TBMM Genel Kurulu’nda önceki gece yapılan görüşmelerde toplam 36
maddelik yasa teklifinin en kritik düzenlemeleri de içeren ilk
sekiz maddesi geçti. Dün bu yazıyı tamamladığım sırada TBMM’de
teklifin kalan maddelerinin görüşülmesine başlanmıştı.
Teklifin getirdiği en önemli değişikliklerden biri ‘yardımcı
doçent’ unvanının kaldırılarak, bunun yerine ‘doktor öğretim üyesi’
unvanının getirilmesi.
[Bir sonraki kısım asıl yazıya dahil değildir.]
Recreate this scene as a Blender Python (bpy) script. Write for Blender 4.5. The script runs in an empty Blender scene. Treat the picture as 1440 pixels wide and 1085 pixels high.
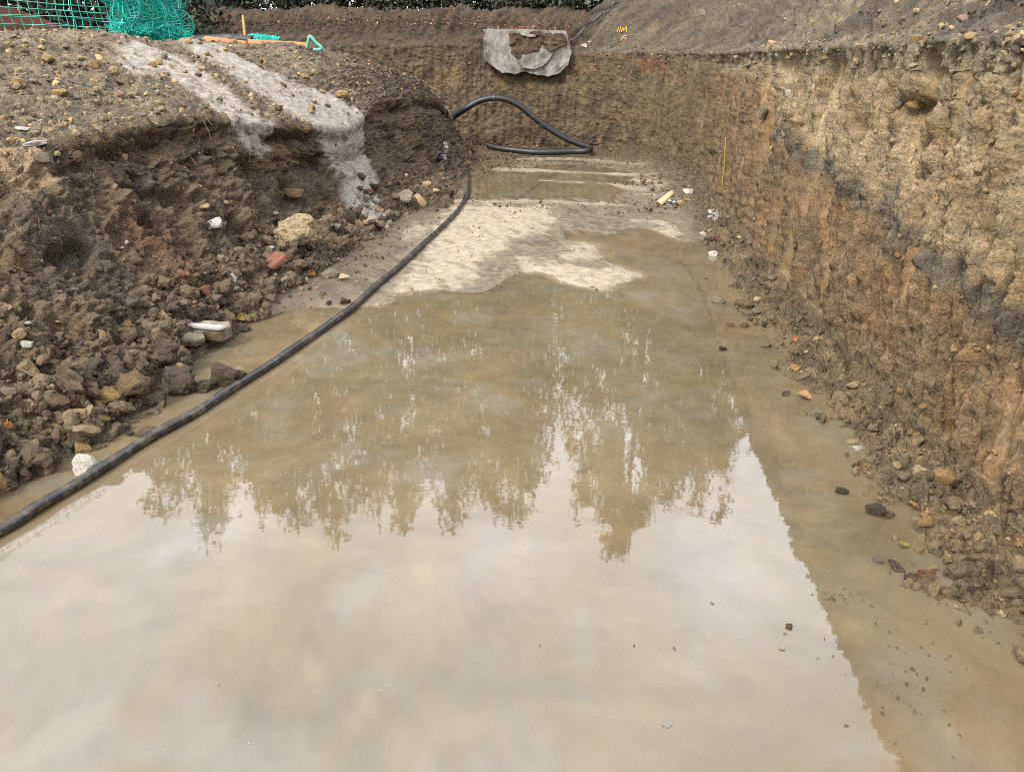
import bpy, bmesh, math, random, time
import numpy as np
from mathutils import Vector, Matrix, Quaternion
from mathutils.bvhtree import BVHTree
T0 = time.time()
scene = bpy.context.scene
COL = scene.collection
random.seed(7); RNG = np.random.default_rng(7)

# ------------------------------------------------------------------ camera, sky, sun, exposure
FPX, CAM_H, IMG_W, IMG_H = 1083.0, 1.6, 1440.0, 1085.0      # focal length in photograph pixels, eye height
PITCH = math.atan((542.5 - 85) / FPX)
YAW = math.atan((80 / FPX) * math.cos(PITCH))
cam_d = bpy.data.cameras.new('camera'); cam = bpy.data.objects.new('camera', cam_d); COL.objects.link(cam)
cam.location = (0, 0, CAM_H)
cam.rotation_euler = (math.pi / 2 - PITCH, 0, YAW)
cam_d.sensor_fit = 'HORIZONTAL'; cam_d.sensor_width = 36; cam_d.lens = 36 * FPX / IMG_W
cam_d.clip_start = 0.05; cam_d.clip_end = 2000
scene.camera = cam

SUN_EL, SUN_AZ = math.radians(42), math.radians(-150)        # azimuth from +Y towards +X
world = bpy.data.worlds.new('World'); scene.world = world; world.use_nodes = True
wn = world.node_tree; wn.nodes.clear()
def N(nt, typ, **kw):
    n = nt.nodes.new(typ)
    for k, v in kw.items():
        if k in n.inputs: n.inputs[k].default_value = v
        else: setattr(n, k, v)
    return n
sky = N(wn, 'ShaderNodeTexSky'); sky.sky_type = 'NISHITA'; sky.sun_disc = False
sky.sun_elevation = SUN_EL; sky.sun_rotation = SUN_AZ; sky.air_density = 1.0; sky.dust_density = 3.0
tc = N(wn, 'ShaderNodeTexCoord'); mp = N(wn, 'ShaderNodeMapping'); mp.inputs['Scale'].default_value = (1.0, 1.0, 1.9)
mp.inputs['Location'].default_value = (0.35, 0.1, 0.0)
wn.links.new(tc.outputs['Generated'], mp.inputs['Vector'])
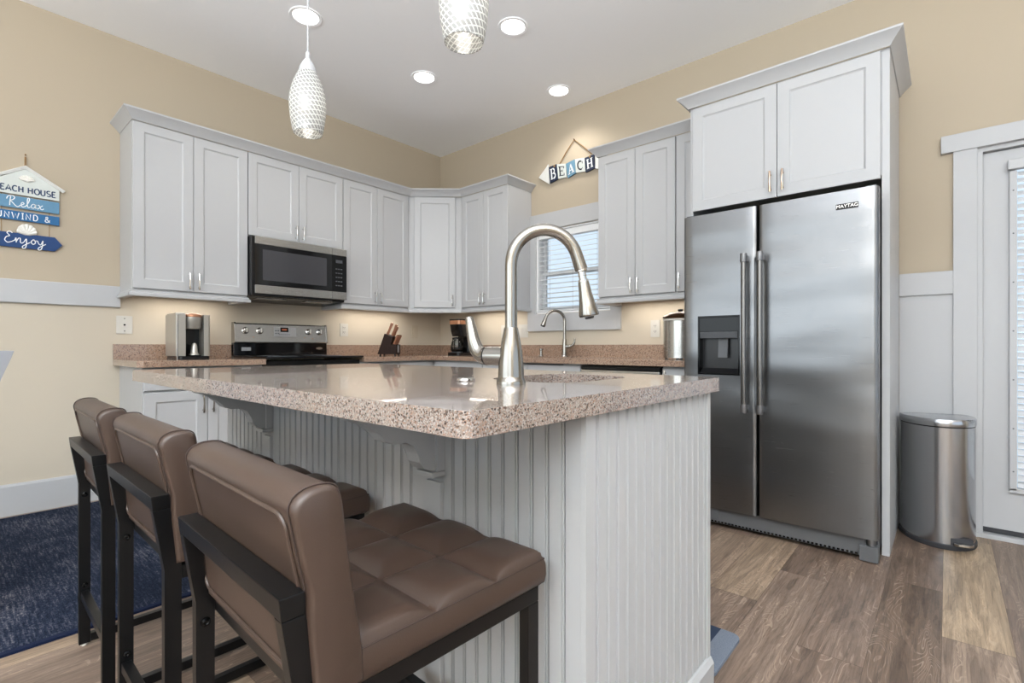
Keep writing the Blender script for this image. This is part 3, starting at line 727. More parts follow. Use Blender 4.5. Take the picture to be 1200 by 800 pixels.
# ------------------------------------------------------------------ range and microwave
def range_():
    x0, x1 = 1.4765, 2.2355
    t = thing('range', 'stainless and black electric range between the left counters', 'range', ((x0 + x1) / 2, 3.88, 0))
    MB().box(x0, x1, 3.60, YW - .003, .02, .895).build('oven_body', 'black', t)
    MB().box(x0 + .004, x1 - .004, 3.565, 3.598, .20, .84, .006).build('oven_door', 'steel2', t)
    MB().box(x0 + .12, x1 - .12, 3.5615, 3.566, .36, .70, .002).build('oven_window', 'blackgloss', t)
    mb = MB(); mb.tube([(x0 + .05, 3.53, .78), (x1 - .05, 3.53, .78)], .011); mb.tube([(x0 + .07, 3.53, .78), (x0 + .07, 3.566, .78)], .008); mb.tube([(x1 - .07, 3.53, .78), (x1 - .07, 3.566, .78)], .008)
    mb.build('oven_handle', 'steel2', t, smooth=True)
    MB().box(x0 + .004, x1 - .004, 3.57, 3.598, .035, .19, .006).build('oven_drawer', 'steel2', t)
    MB().box(x0 - .004, x1 + .004, 3.545, YW - .06, .9152, .929, .004).build('cooktop', 'blackgloss', t)
    mb = MB()
    for cx, cy, r in ((1.66, 3.70, .10), (2.05, 3.70, .075), (1.66, 3.96, .075), (2.05, 3.96, .10)):
        mb.loop_tube([(cx + r * math.cos(a), cy + r * math.sin(a), .9292) for a in (2 * PI * i / 32 for i in range(32))], .0012, 6)
    mb.build('burner_ring', 'greypl', t)
    # backguard
    yb = YW - .004
    mb = MB(); mb.prism([(yb, .93), (yb - .055, .93), (yb - .055, 1.03), (yb, 1.03)], x0, x1, 'x', .003); mb.build('lower_backguard', 'blackgloss', t)
    prof = [(yb, 1.031), (yb - .068, 1.031), (yb - .070, 1.037), (yb - .052, 1.175), (yb - .046, 1.184), (yb, 1.184)]
    MB().prism(prof, x0 + .014, x1 - .014, 'x').build('control_panel', 'steel2', t)
    for ea, eb in ((x0, x0 + .013), (x1 - .013, x1)):
        MB().prism([(yb, 1.031), (yb - .072, 1.031), (yb - .074, 1.038), (yb - .056, 1.178), (yb - .048, 1.19), (yb, 1.19)], ea, eb, 'x', .002).build('end_cap', 'steel2', t, smooth=True)
    nrm = Vector((0, -.991, -.131)).normalized()
    def onp(x, z): return Vector((x, yb - .070 + .018 * (z - 1.037) / .138, z))
    nrm = Vector((0, -1, .13)).normalized()
    for kx in (1.556, 1.665, 2.068, 2.165):
        c = onp(kx, 1.125)
        k = MB().lathe(c, [(0, 0), (.026, 0), (.026, .006), (.020, .010), (.018, .028), (.015, .031), (0, .031)], 24, nrm).build('knob', 'steel2', t, smooth=True)
        mb = MB(); p = c + nrm * .031
        mb.box(p.x - .004, p.x + .004, p.y - .006, p.y + .008, p.z - .017, p.z + .017, .0015); mb.build('knob_grip', 'plate', k)
    mb = MB()
    for hx, hz in ((1.615, 1.075), (2.03, 1.075), (2.10, 1.068)):
        mb.lathe(onp(hx, hz), [(0, 0), (.0045, 0), (.0045, .0015), (0, .0015)], 12, nrm)
    mb.build('indicator_lamp', 'copper', t)
    def pan(x0_, x1_, z0_, z1_, e, m, nm, tt=t):
        mb = MB(); vs = []
        for x in (x0_, x1_):
            for z in (z0_, z1_):
                for q in (0, e): p = onp(x, z) + nrm * q; vs.append(mb.bm.verts.new(p))
        for q in ((0, 1, 3, 2), (4, 6, 7, 5), (0, 4, 5, 1), (2, 3, 7, 6), (0, 2, 6, 4), (1, 5, 7, 3)): mb.bm.faces.new([vs[i] for i in q])
        return mb.build(nm, m, tt)
    pan(1.775, 1.96, 1.082, 1.160, .002, 'plate_grey', 'keypad')
    pan(1.828, 1.893, 1.120, 1.157, .0035, 'black', 'display')
    pan(1.840, 1.880, 1.132, 1.146, .0042, 'display', 'display_digits')
    for i in range(4): pan(1.785 + (i % 2) * .02, 1.797 + (i % 2) * .02, 1.125 - (i // 2) * .022, 1.133 - (i // 2) * .022, .003, 'greypl', 'button')
    for i in range(6): pan(1.815 + i * .016, 1.825 + i * .016, 1.096, 1.101, .003, 'greypl', 'button')
    mb = MB(); mb.box(1.53, 1.60, yb - .0565, yb - .0552, .968, .995); mb.build('energy_label', 'greylab', t)
    mb = MB(); mb.prism([(2.165 + .03 * math.cos(a), .985 + .010 * math.sin(a)) for a in (2 * PI * i / 20 for i in range(20))], yb - .0575, yb - .0552, 'y'); mb.build('badge', 'chrome', t)
M['plate_grey'] = mat('pale_steel_keypad', (168, 168, 168), .4, .3)
M['greylab'] = mat('grey_label', (150, 152, 155), .5, noise=(120, .4, 0))
range_()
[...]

Önemli bir başka değişiklik, bu unvanı
kazanacak akademisyenler için mevcut YÖK Yasası’nda bulunan
‘Yabancı dil sınavını başarmak’ koşulunun yeni teklifte olduğu gibi
kaldırılmış olmasıdır. Böylelikle, yabancı dil bilmeden kolaylıkla
öğretim üyeliğine başlanabilecektir.
Bunu tamamlayan bir başka düzenleme, doçent olabilmek için yabancı
dil yeterliliğinin aşağı çekilmiş olmasıdır. Mevcut uygulamada
doçent olabilmek için 65 puan almak gerekirken, yeni düzenlemeyle
bu kriter 55 puana düşürülüyor.
Bir diğer dikkat çekici konu, doçent olabilmek için profesörlerden
oluşan bir jürinin karşısında sınava çıkma yükümlülüğünün de
kaldırılmasıdır. Bunun yerine, Üniversitelerarası Kurul tarafından
ilgili bilim dalında oluşturulan beş kişilik bir jüri, doçentlik
adayının yayınlarını inceleyerek bu unvanın verilip verilmemesine
karar verecektir.
TBMM’deki görüşmelerde de muhalefetin en çok üzerinde durduğu
konulardan biri bu değişikliği konu almıştır. CHP’li üyeler, doçent
adayını görmeden rapor yazma ve değerlendirme yönteminin özellikle
intihal olayları ve yayınların başkaları tarafından hazırlanması
ihtimallerini arttırabileceği yönünde çekince belirtmiştir.